## begin Entries shown

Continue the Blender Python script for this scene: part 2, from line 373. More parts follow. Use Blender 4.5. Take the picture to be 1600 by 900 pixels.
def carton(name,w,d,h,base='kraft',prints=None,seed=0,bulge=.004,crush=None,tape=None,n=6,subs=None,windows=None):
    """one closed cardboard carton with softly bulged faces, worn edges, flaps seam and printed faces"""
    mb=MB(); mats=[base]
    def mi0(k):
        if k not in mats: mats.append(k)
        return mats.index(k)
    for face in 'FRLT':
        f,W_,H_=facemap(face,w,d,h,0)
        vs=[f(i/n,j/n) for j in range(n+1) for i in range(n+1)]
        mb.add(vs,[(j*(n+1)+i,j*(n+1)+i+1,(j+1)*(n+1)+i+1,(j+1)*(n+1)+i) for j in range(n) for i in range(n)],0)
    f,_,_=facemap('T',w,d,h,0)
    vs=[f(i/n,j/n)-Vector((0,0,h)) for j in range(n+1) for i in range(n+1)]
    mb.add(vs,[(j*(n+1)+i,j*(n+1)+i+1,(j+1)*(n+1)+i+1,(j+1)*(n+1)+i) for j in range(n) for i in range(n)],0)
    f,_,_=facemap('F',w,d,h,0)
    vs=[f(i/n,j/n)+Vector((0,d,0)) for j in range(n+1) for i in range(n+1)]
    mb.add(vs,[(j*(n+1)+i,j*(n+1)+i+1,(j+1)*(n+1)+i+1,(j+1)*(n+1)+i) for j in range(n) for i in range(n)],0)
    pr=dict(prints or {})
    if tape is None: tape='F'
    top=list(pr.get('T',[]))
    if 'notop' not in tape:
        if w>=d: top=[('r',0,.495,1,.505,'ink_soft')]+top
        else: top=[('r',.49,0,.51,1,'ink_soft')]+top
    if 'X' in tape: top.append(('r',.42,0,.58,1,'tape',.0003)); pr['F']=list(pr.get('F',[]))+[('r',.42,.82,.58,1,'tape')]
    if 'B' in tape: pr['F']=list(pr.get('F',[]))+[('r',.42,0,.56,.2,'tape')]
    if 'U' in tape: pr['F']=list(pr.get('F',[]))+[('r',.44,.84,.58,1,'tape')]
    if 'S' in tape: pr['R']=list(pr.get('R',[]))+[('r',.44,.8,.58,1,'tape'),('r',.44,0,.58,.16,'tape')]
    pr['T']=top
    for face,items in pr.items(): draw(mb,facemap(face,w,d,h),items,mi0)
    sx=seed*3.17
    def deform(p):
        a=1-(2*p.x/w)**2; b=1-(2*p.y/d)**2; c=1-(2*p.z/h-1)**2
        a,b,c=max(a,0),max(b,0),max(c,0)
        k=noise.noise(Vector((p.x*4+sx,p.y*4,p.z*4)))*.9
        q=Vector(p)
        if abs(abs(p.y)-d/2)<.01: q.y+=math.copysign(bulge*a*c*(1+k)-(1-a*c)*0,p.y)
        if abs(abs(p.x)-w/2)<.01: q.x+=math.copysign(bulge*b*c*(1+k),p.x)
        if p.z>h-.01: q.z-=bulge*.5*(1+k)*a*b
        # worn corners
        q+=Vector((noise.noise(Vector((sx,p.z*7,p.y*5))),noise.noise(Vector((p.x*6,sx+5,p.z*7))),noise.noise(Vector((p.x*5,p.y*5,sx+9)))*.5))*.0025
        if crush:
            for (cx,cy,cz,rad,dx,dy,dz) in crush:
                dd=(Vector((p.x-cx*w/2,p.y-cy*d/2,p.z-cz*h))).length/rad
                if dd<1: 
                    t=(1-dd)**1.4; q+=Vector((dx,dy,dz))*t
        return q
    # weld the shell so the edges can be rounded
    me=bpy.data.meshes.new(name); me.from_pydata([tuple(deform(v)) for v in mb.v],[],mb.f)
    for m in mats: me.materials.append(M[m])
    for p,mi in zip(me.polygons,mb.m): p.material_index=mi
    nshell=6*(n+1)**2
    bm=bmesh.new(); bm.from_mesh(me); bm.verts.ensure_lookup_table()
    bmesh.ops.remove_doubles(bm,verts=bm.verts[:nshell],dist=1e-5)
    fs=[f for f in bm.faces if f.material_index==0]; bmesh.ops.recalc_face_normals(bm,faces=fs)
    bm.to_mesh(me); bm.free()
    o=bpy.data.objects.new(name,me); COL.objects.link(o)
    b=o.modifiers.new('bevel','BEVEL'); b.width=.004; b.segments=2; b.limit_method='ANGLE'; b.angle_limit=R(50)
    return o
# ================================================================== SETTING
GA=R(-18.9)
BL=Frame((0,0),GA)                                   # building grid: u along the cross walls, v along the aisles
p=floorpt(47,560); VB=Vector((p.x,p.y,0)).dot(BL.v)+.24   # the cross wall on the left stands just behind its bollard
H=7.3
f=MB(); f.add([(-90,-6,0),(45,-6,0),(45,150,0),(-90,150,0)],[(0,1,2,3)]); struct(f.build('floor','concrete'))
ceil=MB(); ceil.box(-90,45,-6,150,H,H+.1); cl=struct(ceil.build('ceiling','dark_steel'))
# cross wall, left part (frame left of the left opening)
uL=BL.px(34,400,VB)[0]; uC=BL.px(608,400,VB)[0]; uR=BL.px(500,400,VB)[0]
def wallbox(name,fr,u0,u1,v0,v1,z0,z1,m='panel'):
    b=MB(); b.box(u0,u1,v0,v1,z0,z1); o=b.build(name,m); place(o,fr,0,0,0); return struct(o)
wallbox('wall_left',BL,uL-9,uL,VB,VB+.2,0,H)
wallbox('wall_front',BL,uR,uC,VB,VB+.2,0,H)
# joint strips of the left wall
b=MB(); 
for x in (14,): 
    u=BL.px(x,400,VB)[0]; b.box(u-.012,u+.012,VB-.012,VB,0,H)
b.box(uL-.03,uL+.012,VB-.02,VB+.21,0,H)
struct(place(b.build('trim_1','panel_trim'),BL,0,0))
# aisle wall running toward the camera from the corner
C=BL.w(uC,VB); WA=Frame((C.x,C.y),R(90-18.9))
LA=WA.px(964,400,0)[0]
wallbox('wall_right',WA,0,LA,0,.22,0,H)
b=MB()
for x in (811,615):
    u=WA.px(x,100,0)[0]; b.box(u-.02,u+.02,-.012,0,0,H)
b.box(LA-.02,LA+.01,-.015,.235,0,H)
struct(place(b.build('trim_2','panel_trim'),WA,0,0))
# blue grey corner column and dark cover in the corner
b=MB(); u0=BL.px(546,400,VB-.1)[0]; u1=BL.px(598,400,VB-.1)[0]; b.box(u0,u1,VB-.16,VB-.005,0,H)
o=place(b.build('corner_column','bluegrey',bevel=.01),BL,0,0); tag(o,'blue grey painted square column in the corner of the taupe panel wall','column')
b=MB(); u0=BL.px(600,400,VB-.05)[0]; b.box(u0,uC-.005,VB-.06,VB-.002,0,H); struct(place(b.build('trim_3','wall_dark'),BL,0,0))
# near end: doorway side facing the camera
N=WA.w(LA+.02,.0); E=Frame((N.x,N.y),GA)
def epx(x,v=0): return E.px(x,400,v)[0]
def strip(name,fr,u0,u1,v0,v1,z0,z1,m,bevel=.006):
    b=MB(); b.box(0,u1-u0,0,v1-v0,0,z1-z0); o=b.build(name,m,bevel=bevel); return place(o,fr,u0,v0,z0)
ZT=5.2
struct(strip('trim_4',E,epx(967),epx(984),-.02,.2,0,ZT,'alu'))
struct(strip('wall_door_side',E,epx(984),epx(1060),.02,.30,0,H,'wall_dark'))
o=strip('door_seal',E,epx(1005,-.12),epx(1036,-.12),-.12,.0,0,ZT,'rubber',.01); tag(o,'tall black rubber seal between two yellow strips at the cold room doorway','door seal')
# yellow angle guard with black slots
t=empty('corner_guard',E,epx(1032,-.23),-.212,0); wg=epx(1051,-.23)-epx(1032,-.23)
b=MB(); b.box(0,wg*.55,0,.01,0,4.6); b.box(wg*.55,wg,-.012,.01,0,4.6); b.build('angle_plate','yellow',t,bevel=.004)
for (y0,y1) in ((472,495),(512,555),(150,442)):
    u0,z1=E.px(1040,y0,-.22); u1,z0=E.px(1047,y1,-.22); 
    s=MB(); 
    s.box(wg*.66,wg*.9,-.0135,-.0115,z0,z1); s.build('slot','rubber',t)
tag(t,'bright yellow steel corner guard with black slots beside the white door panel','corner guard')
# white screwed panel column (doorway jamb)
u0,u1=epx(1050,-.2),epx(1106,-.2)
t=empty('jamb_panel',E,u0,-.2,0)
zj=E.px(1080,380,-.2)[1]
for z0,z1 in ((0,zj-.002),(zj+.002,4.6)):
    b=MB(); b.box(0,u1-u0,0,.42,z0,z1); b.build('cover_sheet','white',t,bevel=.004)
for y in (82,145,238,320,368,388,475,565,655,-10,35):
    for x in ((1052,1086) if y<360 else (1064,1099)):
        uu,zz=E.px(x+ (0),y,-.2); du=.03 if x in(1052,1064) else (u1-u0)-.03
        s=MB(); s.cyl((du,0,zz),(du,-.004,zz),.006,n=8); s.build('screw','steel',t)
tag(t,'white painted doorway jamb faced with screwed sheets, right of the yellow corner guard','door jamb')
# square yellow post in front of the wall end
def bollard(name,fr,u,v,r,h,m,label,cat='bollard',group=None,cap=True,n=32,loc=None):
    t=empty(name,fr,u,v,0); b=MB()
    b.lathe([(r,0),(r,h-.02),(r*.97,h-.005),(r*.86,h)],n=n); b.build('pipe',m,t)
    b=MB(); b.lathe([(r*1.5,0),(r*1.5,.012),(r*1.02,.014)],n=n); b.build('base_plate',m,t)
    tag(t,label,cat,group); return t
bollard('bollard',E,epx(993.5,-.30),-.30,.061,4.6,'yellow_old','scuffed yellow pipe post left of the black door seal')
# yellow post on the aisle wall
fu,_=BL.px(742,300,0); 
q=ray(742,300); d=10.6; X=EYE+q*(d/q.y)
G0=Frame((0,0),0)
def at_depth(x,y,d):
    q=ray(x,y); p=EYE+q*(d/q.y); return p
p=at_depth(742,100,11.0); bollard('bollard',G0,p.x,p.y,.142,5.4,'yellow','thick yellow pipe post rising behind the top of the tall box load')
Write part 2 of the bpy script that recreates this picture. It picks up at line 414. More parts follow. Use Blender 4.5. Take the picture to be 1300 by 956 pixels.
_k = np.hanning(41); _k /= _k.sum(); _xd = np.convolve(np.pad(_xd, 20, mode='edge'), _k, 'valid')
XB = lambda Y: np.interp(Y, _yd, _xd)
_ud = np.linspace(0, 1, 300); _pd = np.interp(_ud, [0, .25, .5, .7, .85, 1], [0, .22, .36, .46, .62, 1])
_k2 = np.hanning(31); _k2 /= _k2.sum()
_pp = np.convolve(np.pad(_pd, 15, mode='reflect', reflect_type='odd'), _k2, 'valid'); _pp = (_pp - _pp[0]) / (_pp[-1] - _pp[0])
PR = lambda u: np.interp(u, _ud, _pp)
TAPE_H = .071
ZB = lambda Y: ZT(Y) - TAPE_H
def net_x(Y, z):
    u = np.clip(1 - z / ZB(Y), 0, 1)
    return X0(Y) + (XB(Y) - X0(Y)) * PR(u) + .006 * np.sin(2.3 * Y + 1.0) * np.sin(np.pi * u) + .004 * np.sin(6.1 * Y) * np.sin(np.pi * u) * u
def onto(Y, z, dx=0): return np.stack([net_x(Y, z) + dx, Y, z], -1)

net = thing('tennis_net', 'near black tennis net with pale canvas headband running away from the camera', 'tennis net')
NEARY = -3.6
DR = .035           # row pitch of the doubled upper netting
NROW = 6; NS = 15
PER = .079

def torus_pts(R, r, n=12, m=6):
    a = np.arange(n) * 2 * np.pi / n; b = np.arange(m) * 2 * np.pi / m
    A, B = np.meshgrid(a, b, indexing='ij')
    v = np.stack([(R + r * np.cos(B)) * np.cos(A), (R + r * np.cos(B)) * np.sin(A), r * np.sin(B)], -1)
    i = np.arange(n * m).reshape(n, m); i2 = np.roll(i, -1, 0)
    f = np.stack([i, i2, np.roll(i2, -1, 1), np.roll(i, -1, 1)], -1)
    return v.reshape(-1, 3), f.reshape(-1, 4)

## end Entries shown

» Set problem:
Count the lines in the records above that contain the word "Take", and reply with only that number.

» Answer to the task:
2